I don't think I said that - nor was I trying to say that.
There are a lot of probabilities in baseball though. If you trade for an all-star at the trade deadline, the probability of them producing down the stretch and into the playoffs is MUCH higher than if you add some role players having poor seasons (like Roserio, Soler, etc.) - but the cost is also higher for the all-star. An interesting example is when the Jays had to give up Steve Karsey to get Rickey Henderson in 1993. Rickey is one of the best of all-time and was a superstar rocking a .327 average and a 182 wRC+ (4.4 WAR) when we got him. He went on to hit .215 with a 90 wRC+ the rest of the way. Did that mean Pat Gillick was a bad GM? Was there some illusion he ought to have known Rickey would suck in TO? If the Jays didn't win the World Series, would it have been fair to blame Gillick for adding Henderson? No - obviously not (or at least I don't think so). There was probably a 5% chance Rickey would play that bad for the Jays - but that's exactly what happened. Nobody's fault - that's just how probabilities work. Sometimes you can make the right decision and get sh*ty results.

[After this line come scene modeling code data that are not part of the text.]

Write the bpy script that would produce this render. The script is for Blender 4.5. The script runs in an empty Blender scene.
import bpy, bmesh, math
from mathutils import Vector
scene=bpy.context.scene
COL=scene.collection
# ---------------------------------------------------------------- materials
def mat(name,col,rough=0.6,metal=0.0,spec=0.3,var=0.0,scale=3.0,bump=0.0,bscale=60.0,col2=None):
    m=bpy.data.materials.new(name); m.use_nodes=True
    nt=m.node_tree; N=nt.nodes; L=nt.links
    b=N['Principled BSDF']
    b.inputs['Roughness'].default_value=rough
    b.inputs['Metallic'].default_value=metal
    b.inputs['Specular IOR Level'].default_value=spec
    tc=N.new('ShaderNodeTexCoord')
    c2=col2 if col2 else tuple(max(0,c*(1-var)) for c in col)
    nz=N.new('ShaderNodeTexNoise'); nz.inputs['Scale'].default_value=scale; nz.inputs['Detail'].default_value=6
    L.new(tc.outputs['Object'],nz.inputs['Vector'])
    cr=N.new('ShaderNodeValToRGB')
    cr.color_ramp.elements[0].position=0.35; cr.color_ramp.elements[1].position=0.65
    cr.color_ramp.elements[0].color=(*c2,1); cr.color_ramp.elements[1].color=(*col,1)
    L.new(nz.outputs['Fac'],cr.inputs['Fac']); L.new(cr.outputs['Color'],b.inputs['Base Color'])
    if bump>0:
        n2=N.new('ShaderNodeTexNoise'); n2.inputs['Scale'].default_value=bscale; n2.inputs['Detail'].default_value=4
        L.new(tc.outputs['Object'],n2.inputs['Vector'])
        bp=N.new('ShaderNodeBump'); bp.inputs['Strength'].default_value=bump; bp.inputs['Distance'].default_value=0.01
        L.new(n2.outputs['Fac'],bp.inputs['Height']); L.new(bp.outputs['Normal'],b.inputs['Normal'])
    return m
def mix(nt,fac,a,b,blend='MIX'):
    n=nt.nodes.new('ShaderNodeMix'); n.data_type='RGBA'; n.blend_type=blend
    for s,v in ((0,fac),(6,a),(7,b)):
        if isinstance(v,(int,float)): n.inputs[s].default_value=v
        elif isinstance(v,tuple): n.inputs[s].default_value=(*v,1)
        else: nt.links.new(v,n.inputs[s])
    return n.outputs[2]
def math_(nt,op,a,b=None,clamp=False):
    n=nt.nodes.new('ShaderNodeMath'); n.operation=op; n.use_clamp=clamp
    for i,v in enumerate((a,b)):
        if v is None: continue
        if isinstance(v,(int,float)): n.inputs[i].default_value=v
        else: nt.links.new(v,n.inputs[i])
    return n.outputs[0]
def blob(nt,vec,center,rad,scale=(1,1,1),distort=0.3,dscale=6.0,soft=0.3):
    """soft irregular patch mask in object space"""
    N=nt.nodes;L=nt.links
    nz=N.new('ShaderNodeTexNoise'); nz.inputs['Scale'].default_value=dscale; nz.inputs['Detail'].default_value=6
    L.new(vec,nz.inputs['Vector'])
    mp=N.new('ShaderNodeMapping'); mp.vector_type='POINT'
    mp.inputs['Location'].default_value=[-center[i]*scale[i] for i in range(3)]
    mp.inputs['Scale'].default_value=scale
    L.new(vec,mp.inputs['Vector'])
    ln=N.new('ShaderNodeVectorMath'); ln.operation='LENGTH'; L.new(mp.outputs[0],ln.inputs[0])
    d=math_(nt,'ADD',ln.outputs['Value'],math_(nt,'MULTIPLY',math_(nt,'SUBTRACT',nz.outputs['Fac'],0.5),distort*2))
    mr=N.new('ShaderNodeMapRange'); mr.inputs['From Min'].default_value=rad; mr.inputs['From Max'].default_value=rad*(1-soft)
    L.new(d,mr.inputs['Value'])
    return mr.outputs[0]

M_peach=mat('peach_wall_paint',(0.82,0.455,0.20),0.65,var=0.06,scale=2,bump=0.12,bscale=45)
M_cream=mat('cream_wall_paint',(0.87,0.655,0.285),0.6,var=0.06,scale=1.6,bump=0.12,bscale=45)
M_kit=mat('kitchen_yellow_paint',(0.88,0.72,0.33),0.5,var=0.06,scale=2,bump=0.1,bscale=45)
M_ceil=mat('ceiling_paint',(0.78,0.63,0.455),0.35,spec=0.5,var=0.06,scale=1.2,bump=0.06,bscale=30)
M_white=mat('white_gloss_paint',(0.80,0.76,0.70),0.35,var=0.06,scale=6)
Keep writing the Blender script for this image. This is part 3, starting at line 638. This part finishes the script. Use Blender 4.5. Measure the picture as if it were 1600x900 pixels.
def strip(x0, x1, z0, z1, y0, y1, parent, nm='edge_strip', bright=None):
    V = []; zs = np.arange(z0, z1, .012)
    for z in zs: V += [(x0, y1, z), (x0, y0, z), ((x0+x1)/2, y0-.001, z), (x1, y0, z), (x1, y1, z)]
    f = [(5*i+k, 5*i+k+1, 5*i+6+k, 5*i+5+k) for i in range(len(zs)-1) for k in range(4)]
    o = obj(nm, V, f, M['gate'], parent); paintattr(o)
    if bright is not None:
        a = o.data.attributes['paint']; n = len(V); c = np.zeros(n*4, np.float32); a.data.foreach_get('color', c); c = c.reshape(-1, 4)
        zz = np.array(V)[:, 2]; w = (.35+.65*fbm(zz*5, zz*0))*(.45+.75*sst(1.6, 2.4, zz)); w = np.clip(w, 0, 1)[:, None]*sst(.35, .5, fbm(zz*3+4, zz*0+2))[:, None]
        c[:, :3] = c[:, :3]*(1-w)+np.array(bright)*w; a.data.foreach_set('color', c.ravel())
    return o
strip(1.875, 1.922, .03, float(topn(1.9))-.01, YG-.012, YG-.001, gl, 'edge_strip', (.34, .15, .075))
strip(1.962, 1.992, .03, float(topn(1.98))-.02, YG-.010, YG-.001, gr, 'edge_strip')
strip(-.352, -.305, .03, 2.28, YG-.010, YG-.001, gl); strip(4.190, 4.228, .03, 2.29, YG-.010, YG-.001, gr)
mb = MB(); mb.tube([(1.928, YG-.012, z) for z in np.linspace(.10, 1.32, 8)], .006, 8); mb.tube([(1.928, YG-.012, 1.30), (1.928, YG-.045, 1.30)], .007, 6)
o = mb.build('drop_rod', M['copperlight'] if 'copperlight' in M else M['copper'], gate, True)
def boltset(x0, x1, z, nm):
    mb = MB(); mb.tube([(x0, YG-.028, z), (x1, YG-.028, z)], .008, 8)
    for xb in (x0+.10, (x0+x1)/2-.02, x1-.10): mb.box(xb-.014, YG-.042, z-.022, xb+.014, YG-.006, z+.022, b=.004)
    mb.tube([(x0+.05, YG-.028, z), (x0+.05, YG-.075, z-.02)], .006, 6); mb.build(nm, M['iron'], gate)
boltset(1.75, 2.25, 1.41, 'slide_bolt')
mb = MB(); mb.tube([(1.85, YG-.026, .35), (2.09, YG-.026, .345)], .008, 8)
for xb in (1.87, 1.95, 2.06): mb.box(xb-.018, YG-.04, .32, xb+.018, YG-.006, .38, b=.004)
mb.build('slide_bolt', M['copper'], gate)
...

The reality is that GM's can't predict outcomes. Their team may see something in the underlying stats that they think gives them an advantage - so when they're sifting through the scrap heap, the guy they pick may have a slightly higher probability of success, but it's marginal. If there was a high probability that Roserio, Soler, Pederson, Duvall were all going to play that well down the stretch, then the price to acquire them would have been higher. Braves gave up Bryce Ball, Alex Jackson, Pablo Sandoval (yes - the Panda) and Kasey Kalich to get those 4 players. It cost him essentially nothing to add those 4. It was a low risk move that paid off beyond his wildest dreams. As I said several times, kudos to AA. I do like his approach of throwing multiple pieces against the wall - that increases the probability that something sticks.
There is an old adage that "you have to be good to be lucky and lucky to be good". AA is a good GM and thus sometimes - good things happen.
For the same reasons, I'm not going to blame AA for the Braves playoff failures in 2022 or 2023. They had the teams to win the World Series in both of those seasons. I'm not going to second guess why AA didn't add more to push those teams over the top or suggest he ought to have been more aggressive at those deadlines. The playoffs are a crapshoot.